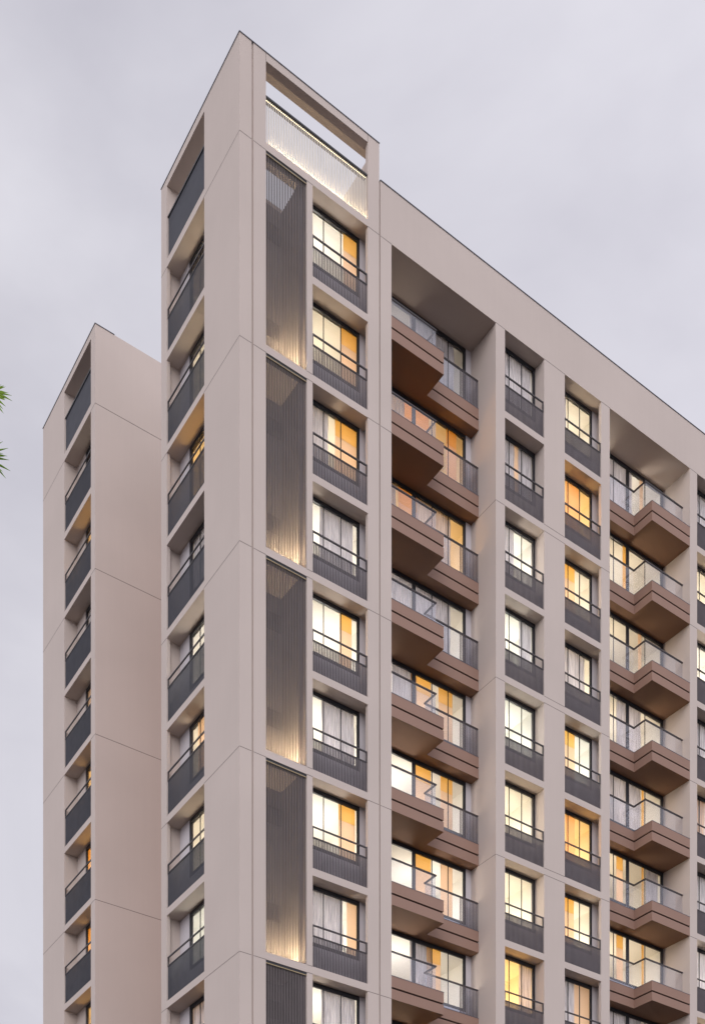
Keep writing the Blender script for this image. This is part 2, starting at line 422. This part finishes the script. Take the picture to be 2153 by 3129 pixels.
# ------------------------------------------------------------------ loggias with stepped balconies
FZ = .73
def loggia(a0, a1, poly, step, gl, slat, frame, mull, specs, colname, flip, stub):
    D = 1.29
    for s, spec in enumerate(specs):
        zf = TOP - H * (s + 1); loc = (a0, 0, zf)
        def P(p, e=0.): return [(a - a0, d) for a, d in p]
        def slab():
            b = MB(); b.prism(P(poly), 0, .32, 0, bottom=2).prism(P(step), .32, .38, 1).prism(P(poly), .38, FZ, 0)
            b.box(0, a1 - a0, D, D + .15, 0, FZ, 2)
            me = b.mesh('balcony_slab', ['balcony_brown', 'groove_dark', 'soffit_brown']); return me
        bo = part('balcony', front, loc, cached(('bal', a0), slab))
        # thin metal drip edge on top of the fascia
        def edge():
            b = MB()
            for (p0, p1) in gl['edge']:
                x0, x1 = sorted((p0[0], p1[0])); y0, y1 = sorted((p0[1], p1[1]))
                b.box(x0 - a0 - .006, x1 - a0 + .006, y0 - .006, y1 + .012, FZ, FZ + .018)
            return b.mesh('edge_trim', ['coping'])
        part('edge_trim', bo, loc, cached(('edge', a0), edge))
        for i, (p0, p1) in enumerate(gl['glass']):
            def gp():
                x0, x1 = sorted((p0[0], p1[0])); y0, y1 = sorted((p0[1], p1[1]))
                if x1 - x0 > y1 - y0: return MB().box(x0 - a0, x1 - a0, y0 - .006, y0 + .006, FZ + .02, 1.69).mesh('glass_panel', ['balustrade_glass'])
                return MB().box(x0 - a0 - .006, x0 - a0 + .006, y0 + .012, y1 - .012, FZ + .02, 1.69).mesh('glass_panel', ['balustrade_glass'])
            part('glass_panel', bo, loc, cached(('gp', a0, i), gp))
        def hr():
            b = MB()
            for (p0, p1) in gl['rail']:
                x0, x1 = sorted((p0[0], p1[0])); y0, y1 = sorted((p0[1], p1[1]))
                if x1 - x0 > y1 - y0: b.box(x0 - a0, x1 - a0, y0 - .025, y0 + .025, 1.69, 1.735)
                else: b.box(x0 - a0 - .025, x0 - a0 + .025, y0 + .025, y1 - .025, 1.69, 1.735)
            return b.mesh('handrail', ['rail_dark'])
        part('handrail', bo, loc, cached(('hr', a0), hr))
        if slat:
            def sl():
                b = MB(); n = int((slat[1] - slat[0]) / .062)
                for i in range(n + 1):
                    a = slat[0] + .01 + i * (slat[1] - slat[0] - .02) / n - a0
                    b.box(a - .009, a + .009, slat[2] - .02, slat[2] + .004, FZ + .02, 1.69)
                return b.mesh('baluster_panel', ['rail_bar'])
            part('baluster_panel', bo, loc, cached(('sl', a0), sl))
        def wallm():
            b = MB()
            if stub: b.box(stub[0] - a0, stub[1] - a0, D, D + .15, FZ, 3.0)
            return b.mesh('stub_wall', ['plaster_grey'])
        if stub: part('stub_wall', front, loc, cached(('stub', a0), wallm))
        wo = window(front, 'R', frame[0], frame[1], D, zf, 1.02, mull, fl=.06, fr=.10)
        part('sill', wo, loc, cached(('sill', a0), lambda: MB().box(frame[0] - a0, frame[1] - a0, D - .03, D + .15, FZ, 1.018).mesh('sill', ['sill_light'])))
        kind, pans, curt = spec
        room(front, 'R', a0, a1, D + .15, 3.2, zf, FZ + .1, (kind, pans), 1.1)
        for c0, c1 in curt:
            q0, q1 = frame[0] + c0 * (frame[1] - frame[0]), frame[0] + c1 * (frame[1] - frame[0])
            where = 'left' if c0 + c1 < .9 else 'right' if c0 + c1 > 1.1 else 'middle'
            curtain('R', q0, q1, D + .125, zf, 1.03, 2.95, 'white sheer curtain in the %s of the glazing above the %s %s' % (where, ORD[s], colname), 'sheer curtains behind the balcony glazing')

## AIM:
Begin at the first line of the data above and repeat each line exactly, stopping after the line containing "b.box(0, a1 - a0, D, D". Omit the pictures.

## REPLY TO THE EXERCISE:
Keep writing the Blender script for this image. This is part 2, starting at line 422. This part finishes the script. Take the picture to be 2153 by 3129 pixels.
# ------------------------------------------------------------------ loggias with stepped balconies
FZ = .73
def loggia(a0, a1, poly, step, gl, slat, frame, mull, specs, colname, flip, stub):
    D = 1.29
    for s, spec in enumerate(specs):
        zf = TOP - H * (s + 1); loc = (a0, 0, zf)
        def P(p, e=0.): return [(a - a0, d) for a, d in p]
        def slab():
            b = MB(); b.prism(P(poly), 0, .32, 0, bottom=2).prism(P(step), .32, .38, 1).prism(P(poly), .38, FZ, 0)
            b.box(0, a1 - a0, D, D + .15, 0, FZ, 2)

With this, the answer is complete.